On 07/03/14 19:28, Lars Walenius wrote:
Chris, about using one Arduino for two GPSDO controllers:
Even if a microcontroller has lots of capacity I would recommend to use
separate controllers for each oscillator. One of the reasons is what Tom van
Baak said about using only one interrupt to avoid jitter and even if you
trigger both channels from the same PPS and have just one interrupt you will
have a problem that you can´t read two ADC´s at the same time.
Even the HC390 I wouldn´t use for two different oscillators to prevent
crosstalk. Both the processor and HC390 is so cheap it isn´t worth the risk IMO.
Cross-talk typically happens though ground-bounce. Just using separate
chips reduces the effect. May not be much of an issue at ns level, but
below.
Actually I would also recommend to put them in separate boxes even if it is
more work (and I´m lazy ) to get best performance.
Having two GPSDO´s that you can compare is very nice as long as you understand
how they correlate , if that is not what you want to test. Of course you can
also set one or both in hold mode to test them freerunning.
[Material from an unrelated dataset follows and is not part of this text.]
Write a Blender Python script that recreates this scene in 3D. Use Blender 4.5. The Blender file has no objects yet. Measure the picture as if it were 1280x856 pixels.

Some telecom rubidiums have fairly noisy output. Steering an OCXO for
clean-up might actually provide the best of both worlds. Holdover of the
rubidiums and phase-noise of the OCXO. In that case, keeping them in the
same box makes sense. The arduino could contribute long-term integrator
memory and possibly do temperature compensation of the OCXO as a
feed-forward approach.
I have thought of connecting the M12 to the Arduino and if someone can help
with code to get the sawtooth correction value into the Arduino and decoded I
would be glad to have it.
I've proposed to some of my local friends here, and we will probably do
something with LPROs. We need to look at what GPS modules there is.
I think sawtooth correction should be added. It's not that hard. One
really wants two serial ports, one for the GPS and one for monitoring.